6 spotlights is a lot for a bathroom. Consider three, four or even five (perhaps arranged like on a dice).

If there is a loft space it is best to use a junction box to accomodate the feed cables, the switch cable and a cable which will go to feed each light in turn.

The switch for the fan should be (in this case) double pole.
A timer fan can be linked out easily to work independently of the light.
Or simply buy a manual fan.
Or buy a wall-mounted fan with built in pull cord (with a double pole switch somewhere).
Consider a 12 v fan.
Consider an in-line fan.

Also consider mirror lighting and shaver point.

Thanks for the advice. I think I'll look at four downlighters.
Can the double pole isolation switch be used as the main switch for the fan? What's the advantage of using a 12v fan over a 240v?

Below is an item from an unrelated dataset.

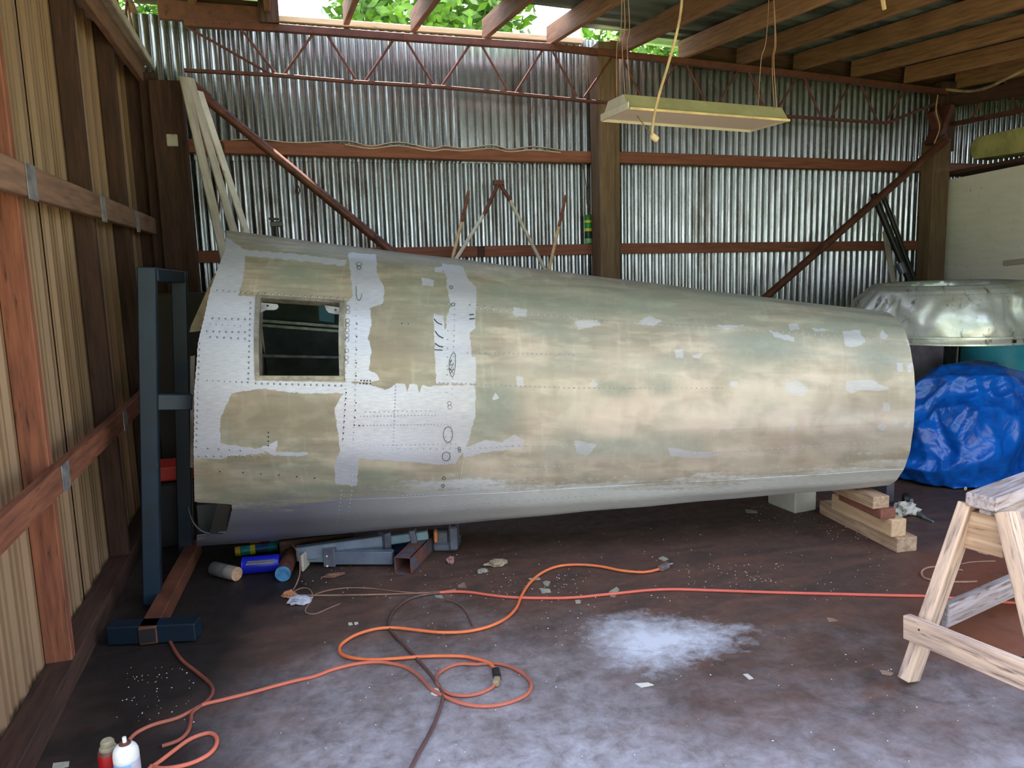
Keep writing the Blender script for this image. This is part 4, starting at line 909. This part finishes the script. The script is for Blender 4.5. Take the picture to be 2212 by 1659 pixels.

I will also be installing a shaver socket and want mirror lighting though my wall space is a bit limited near where the basin will be located. I'll look for something more ideal when I near completion.

Cheers,

Daz
 
Thanks for the advice. I think I'll look at four downlighters.
Can the double pole isolation switch be used as the main switch for the fan?

A DP isolation switch can be used depending on how you wire it. Generally, timer fans are fed via a three pole isolator to control neutral, live and switched live for the timer component. To use a DP isolator with a timer fan instead of a 3P, the isolator would need to be fitted BEFORE the light switch for the room, such that it will still isolate the switched live supply from the lighting. This has the disadvantage that you will lose the lights as well as the fan by turning the DP isolator off.

If you were to fit a DP light switch, one pole could be used for controlling the lighting and the other for simultaneously switching the timer supply for the fan. The lights could still be used while the fan is isolated. However, this is generally only the done thing when the manufacturer's instructions call for a switched fused 3A supply, rather than feeding directly from the lighting circuit through a 3P isolator, which may be fused at 6A or more at the CU.

If you plan on fitting a dimmer and using the same switch to control a timer fan, you may find that it either wont control the fan properly, or may even damage either the dimmer or the fan itself.

What's the advantage of using a 12v fan over a 240v?

An increased level of safety and shock protection. For example, zone 1 directly above a shower requires electrical fittings such as lights and fan to be a minimum of IPx4 rated and RCD protected. However, if there is a risk that the fan could be accidentally jetted or come into contact with a person in the shower, it would be sensible to install a SELV fan.